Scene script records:
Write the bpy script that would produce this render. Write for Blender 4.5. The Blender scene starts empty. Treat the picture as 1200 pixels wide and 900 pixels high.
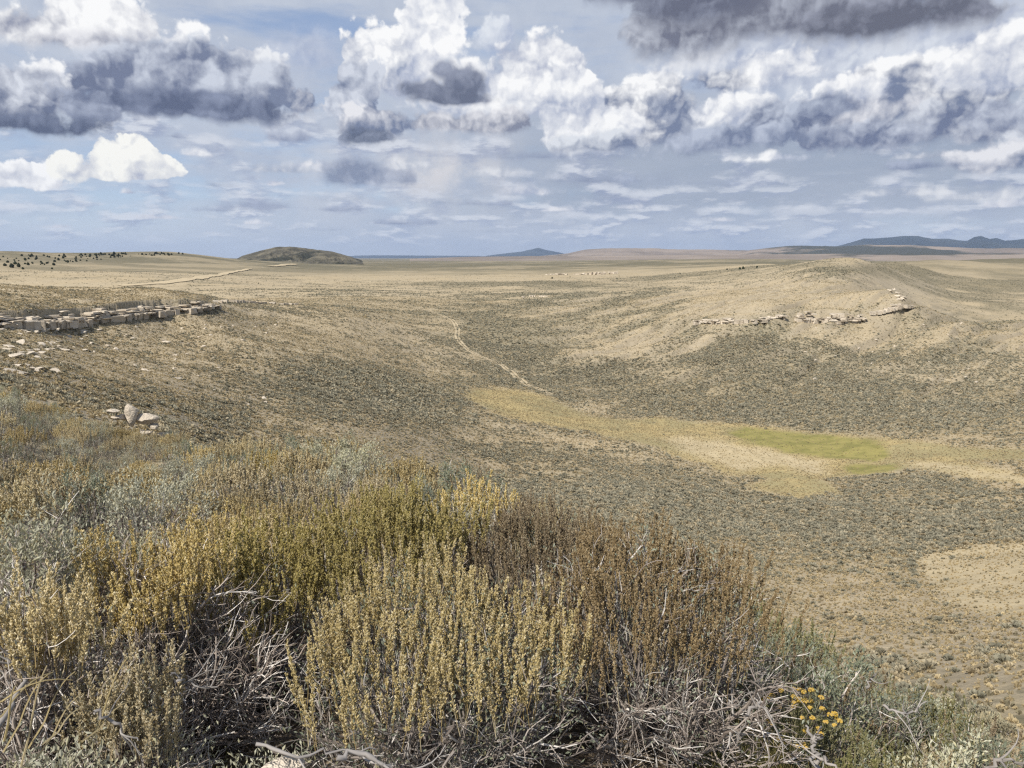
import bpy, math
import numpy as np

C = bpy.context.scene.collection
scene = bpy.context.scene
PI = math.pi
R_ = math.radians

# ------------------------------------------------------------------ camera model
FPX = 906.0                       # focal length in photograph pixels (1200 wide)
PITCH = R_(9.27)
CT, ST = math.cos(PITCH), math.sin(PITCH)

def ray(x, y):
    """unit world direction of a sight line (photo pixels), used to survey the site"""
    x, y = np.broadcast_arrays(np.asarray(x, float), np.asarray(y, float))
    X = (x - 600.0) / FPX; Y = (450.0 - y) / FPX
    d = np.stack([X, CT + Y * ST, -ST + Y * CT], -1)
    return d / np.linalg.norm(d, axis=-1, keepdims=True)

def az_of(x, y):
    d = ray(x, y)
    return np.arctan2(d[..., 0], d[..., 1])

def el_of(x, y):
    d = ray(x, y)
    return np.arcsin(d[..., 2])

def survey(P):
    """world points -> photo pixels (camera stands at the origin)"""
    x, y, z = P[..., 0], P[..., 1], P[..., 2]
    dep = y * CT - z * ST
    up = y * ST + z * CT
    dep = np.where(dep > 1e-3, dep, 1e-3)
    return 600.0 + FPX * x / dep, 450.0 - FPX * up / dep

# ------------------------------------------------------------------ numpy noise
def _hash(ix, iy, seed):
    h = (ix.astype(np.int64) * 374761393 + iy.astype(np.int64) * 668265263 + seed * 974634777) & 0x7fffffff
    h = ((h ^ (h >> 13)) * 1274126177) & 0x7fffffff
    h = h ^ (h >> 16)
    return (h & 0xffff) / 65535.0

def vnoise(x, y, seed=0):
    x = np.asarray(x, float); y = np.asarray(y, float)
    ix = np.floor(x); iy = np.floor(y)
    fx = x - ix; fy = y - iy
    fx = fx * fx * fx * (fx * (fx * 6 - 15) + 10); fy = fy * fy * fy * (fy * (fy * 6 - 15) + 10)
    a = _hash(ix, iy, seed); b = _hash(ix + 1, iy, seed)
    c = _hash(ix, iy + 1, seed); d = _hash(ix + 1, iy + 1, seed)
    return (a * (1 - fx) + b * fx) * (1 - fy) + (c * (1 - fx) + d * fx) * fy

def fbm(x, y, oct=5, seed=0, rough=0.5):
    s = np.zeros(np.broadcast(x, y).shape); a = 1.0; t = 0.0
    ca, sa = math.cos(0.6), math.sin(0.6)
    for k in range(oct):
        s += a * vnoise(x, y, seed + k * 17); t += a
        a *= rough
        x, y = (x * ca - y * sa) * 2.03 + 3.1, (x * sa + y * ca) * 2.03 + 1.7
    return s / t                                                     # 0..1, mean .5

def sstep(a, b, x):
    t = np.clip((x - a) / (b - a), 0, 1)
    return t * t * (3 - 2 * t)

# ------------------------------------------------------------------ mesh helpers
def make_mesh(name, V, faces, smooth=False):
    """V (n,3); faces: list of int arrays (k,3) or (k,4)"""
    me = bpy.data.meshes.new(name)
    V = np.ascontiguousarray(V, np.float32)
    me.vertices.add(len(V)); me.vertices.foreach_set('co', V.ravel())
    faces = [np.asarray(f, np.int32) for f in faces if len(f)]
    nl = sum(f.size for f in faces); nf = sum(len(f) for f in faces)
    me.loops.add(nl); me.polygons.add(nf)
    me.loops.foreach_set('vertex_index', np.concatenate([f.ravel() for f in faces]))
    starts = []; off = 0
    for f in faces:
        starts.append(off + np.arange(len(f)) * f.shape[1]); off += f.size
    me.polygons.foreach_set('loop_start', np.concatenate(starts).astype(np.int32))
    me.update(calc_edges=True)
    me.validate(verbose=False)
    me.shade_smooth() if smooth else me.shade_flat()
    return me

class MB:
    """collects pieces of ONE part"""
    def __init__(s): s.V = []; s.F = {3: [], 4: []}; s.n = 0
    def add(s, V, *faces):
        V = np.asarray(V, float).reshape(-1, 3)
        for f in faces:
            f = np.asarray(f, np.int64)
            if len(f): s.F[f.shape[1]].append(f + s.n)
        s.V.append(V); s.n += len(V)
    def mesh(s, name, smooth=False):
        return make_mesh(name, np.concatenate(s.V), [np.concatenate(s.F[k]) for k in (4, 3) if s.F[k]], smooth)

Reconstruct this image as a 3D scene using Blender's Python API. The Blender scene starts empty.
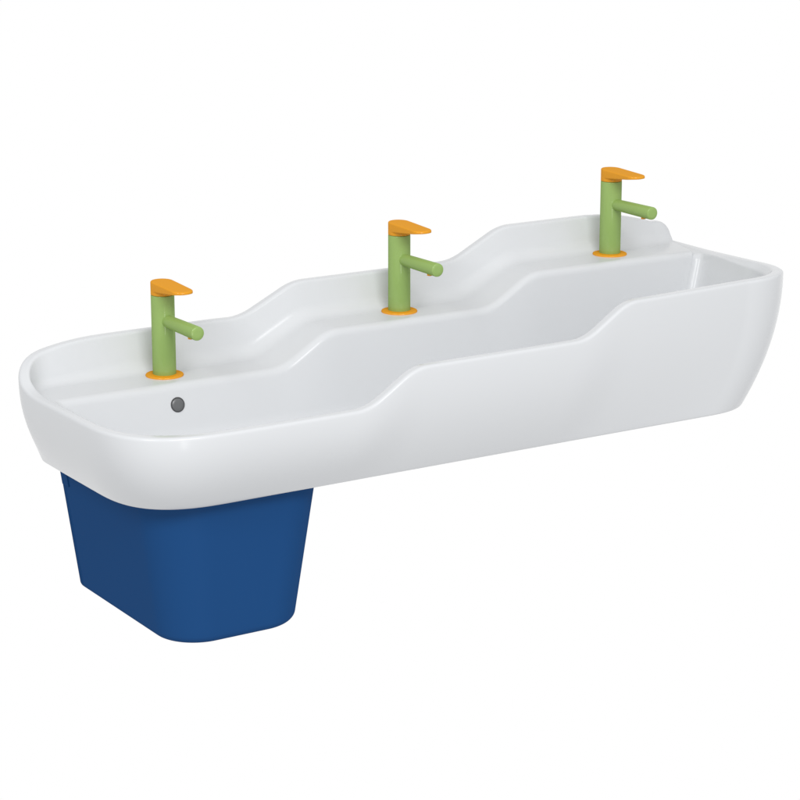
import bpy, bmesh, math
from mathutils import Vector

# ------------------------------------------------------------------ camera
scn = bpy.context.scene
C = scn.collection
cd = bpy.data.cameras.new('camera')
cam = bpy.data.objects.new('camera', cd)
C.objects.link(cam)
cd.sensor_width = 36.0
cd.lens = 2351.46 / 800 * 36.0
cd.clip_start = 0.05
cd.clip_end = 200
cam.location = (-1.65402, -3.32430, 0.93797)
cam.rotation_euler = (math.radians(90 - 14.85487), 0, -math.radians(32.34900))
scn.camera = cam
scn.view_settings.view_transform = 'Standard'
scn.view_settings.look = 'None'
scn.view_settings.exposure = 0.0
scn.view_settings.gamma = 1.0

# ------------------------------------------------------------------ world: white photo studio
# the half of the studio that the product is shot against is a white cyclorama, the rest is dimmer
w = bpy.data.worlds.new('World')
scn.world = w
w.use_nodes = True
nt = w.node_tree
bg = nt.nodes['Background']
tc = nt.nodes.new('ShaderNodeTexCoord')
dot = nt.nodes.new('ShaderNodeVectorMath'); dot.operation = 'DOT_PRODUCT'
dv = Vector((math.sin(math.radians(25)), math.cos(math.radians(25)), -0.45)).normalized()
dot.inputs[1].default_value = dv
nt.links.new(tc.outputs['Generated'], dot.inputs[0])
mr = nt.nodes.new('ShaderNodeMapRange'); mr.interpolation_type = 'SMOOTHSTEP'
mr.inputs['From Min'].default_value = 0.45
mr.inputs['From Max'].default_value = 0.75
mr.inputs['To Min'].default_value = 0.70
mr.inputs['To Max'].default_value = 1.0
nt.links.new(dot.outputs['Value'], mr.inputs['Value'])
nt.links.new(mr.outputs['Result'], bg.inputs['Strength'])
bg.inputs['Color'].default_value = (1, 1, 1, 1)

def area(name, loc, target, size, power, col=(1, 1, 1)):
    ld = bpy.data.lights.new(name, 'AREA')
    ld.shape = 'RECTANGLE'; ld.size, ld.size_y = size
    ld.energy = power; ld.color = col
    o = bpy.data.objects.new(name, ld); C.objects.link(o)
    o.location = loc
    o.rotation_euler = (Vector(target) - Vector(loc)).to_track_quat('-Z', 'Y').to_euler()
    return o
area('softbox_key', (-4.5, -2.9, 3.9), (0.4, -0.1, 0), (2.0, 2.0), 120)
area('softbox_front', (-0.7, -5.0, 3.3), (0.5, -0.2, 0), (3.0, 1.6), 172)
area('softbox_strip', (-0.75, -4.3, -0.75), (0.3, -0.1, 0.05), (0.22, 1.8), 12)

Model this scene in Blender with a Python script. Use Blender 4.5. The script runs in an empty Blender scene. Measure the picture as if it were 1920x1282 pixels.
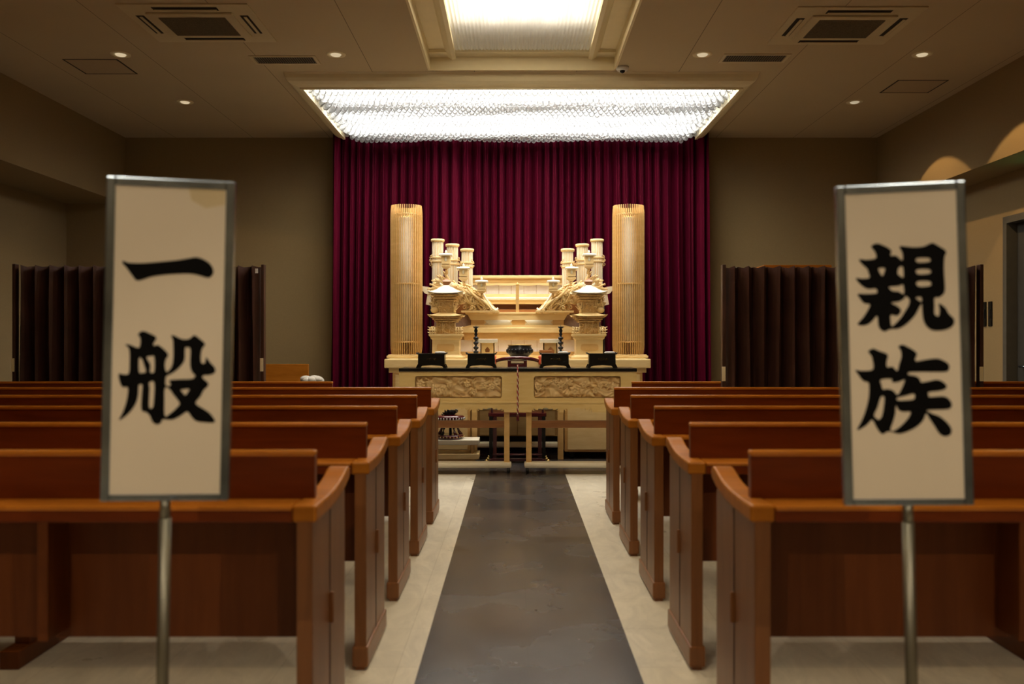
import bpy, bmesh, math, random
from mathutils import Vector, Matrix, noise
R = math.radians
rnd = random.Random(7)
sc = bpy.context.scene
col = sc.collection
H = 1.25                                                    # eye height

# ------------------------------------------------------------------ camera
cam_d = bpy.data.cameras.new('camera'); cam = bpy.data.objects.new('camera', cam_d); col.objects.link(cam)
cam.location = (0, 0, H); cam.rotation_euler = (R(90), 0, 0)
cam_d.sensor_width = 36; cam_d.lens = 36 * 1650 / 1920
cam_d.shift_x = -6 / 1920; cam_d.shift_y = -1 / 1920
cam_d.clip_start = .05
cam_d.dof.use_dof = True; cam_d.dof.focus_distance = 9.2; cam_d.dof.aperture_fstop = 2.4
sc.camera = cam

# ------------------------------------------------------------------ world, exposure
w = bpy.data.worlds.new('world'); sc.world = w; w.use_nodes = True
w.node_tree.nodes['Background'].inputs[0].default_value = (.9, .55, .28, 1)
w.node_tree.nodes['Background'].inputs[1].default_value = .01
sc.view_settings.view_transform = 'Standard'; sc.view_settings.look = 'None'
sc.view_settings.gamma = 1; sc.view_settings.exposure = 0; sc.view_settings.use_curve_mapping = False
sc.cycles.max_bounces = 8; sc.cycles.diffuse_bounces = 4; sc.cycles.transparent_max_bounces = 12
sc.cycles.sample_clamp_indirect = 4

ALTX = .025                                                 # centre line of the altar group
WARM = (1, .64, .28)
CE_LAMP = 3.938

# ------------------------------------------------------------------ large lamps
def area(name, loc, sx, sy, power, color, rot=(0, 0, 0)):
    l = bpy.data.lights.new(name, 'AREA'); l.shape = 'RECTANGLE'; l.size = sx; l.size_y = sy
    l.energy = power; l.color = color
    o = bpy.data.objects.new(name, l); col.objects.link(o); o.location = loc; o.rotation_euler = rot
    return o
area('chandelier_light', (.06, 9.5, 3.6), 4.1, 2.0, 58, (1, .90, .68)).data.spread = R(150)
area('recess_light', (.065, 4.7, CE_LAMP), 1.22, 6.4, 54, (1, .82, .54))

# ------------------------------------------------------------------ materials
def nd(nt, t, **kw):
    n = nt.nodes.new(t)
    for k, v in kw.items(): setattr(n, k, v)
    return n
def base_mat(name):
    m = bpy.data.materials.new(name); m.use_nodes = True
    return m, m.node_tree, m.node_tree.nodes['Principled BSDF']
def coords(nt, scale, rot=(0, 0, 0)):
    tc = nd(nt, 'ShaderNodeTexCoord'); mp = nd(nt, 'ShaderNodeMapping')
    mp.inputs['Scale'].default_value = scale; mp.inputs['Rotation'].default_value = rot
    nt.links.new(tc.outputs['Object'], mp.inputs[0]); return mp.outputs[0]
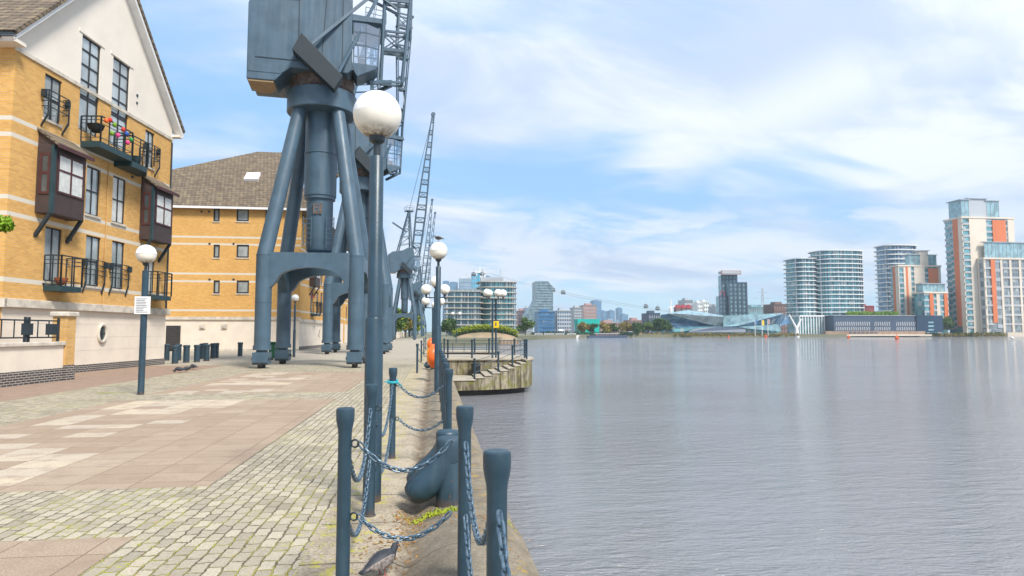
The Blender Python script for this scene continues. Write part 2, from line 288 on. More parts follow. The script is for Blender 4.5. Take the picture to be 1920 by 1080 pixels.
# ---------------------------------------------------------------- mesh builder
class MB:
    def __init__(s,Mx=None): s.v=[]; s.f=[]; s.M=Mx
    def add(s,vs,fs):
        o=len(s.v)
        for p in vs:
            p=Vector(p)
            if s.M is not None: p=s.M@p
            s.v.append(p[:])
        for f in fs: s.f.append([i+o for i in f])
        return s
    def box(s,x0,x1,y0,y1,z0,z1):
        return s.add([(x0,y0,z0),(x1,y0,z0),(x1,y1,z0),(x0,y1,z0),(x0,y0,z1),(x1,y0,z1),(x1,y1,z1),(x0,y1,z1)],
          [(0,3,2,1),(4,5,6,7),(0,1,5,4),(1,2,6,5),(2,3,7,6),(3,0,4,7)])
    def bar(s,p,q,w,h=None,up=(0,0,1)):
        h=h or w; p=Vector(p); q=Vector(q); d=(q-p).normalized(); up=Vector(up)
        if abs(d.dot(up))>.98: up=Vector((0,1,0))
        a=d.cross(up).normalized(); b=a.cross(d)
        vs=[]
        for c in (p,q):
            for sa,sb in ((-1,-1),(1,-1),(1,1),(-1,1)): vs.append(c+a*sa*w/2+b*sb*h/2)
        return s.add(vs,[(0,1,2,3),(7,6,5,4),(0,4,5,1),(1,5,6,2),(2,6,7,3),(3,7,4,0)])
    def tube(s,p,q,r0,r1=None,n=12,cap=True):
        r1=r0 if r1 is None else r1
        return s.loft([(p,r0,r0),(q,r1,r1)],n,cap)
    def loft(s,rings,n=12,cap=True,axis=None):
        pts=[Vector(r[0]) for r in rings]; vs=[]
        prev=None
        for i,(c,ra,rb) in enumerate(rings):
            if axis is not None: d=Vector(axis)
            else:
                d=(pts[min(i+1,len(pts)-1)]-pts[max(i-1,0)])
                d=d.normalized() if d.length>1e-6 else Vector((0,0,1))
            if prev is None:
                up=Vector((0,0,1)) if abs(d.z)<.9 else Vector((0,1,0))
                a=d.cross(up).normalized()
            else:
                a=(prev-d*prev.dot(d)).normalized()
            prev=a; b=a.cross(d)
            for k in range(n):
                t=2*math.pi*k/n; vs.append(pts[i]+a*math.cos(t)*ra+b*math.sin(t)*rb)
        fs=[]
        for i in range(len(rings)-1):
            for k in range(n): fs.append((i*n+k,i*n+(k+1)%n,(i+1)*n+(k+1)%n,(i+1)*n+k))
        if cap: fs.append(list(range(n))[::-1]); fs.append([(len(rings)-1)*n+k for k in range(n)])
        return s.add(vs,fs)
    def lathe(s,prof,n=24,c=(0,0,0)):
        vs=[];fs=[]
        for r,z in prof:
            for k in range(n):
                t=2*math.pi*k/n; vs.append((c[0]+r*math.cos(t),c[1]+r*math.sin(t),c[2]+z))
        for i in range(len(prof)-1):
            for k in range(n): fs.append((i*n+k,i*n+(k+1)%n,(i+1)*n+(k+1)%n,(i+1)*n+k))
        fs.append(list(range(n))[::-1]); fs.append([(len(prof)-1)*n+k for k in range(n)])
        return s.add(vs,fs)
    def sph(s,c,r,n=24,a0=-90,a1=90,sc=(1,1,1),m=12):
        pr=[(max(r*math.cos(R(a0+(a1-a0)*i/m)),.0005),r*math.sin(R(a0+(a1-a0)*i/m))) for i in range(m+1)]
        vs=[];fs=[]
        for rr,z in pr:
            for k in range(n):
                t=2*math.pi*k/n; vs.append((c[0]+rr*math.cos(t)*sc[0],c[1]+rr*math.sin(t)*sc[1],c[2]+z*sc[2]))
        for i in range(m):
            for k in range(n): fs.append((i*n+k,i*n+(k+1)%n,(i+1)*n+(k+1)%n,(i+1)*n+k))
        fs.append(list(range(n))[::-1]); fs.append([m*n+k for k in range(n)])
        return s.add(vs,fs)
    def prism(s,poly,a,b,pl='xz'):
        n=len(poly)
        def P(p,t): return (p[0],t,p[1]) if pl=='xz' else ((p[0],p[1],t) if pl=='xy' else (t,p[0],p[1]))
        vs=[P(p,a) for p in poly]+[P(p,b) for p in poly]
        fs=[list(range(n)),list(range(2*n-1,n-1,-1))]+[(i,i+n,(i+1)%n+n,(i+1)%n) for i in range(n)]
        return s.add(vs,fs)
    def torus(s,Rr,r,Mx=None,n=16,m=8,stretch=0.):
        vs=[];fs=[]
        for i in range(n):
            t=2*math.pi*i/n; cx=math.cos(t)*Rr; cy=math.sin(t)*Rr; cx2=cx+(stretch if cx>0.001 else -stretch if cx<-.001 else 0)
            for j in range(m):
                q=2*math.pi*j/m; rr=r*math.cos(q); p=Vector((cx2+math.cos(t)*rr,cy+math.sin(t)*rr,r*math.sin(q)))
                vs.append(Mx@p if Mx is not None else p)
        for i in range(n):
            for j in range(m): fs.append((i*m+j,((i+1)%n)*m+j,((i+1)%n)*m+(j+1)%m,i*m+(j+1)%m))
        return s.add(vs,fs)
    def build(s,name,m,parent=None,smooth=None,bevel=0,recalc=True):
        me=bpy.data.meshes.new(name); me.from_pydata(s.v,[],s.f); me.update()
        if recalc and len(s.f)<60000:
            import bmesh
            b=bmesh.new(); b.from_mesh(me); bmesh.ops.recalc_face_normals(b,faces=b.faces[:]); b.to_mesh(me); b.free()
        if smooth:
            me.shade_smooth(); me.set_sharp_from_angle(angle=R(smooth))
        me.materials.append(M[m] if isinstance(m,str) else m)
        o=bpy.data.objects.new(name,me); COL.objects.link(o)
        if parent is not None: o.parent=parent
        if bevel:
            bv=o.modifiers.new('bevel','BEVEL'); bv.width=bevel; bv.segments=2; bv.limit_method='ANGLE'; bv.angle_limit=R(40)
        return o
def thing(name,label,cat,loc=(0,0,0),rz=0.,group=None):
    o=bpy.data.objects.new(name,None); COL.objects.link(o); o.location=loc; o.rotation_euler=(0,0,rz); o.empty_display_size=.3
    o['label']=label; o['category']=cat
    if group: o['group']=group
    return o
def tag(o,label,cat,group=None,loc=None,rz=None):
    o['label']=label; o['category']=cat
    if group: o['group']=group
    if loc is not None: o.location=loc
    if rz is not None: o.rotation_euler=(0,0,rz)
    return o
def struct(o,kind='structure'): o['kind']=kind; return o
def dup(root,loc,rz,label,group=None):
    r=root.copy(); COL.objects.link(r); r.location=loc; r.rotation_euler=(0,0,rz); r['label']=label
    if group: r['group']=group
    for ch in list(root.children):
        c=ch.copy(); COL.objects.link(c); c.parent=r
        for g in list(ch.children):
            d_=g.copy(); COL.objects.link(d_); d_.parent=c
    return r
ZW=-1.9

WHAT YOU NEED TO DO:
Beginning at the line above that contains "Reconstruct this image", repeat each line exactly through the one that contains "scn.view_settings.gamma = 1.0", and leave out the pictures.

REPLY TO THE EXERCISE:
Reconstruct this image as a 3D scene using Blender's Python API. The Blender scene starts empty.
import bpy, bmesh, math
from mathutils import Vector

# ------------------------------------------------------------------ camera
scn = bpy.context.scene
C = scn.collection
cd = bpy.data.cameras.new('camera')
cam = bpy.data.objects.new('camera', cd)
C.objects.link(cam)
cd.sensor_width = 36.0
cd.lens = 2351.46 / 800 * 36.0
cd.clip_start = 0.05
cd.clip_end = 200
cam.location = (-1.65402, -3.32430, 0.93797)
cam.rotation_euler = (math.radians(90 - 14.85487), 0, -math.radians(32.34900))
scn.camera = cam
scn.view_settings.view_transform = 'Standard'
scn.view_settings.look = 'None'
scn.view_settings.exposure = 0.0
scn.view_settings.gamma = 1.0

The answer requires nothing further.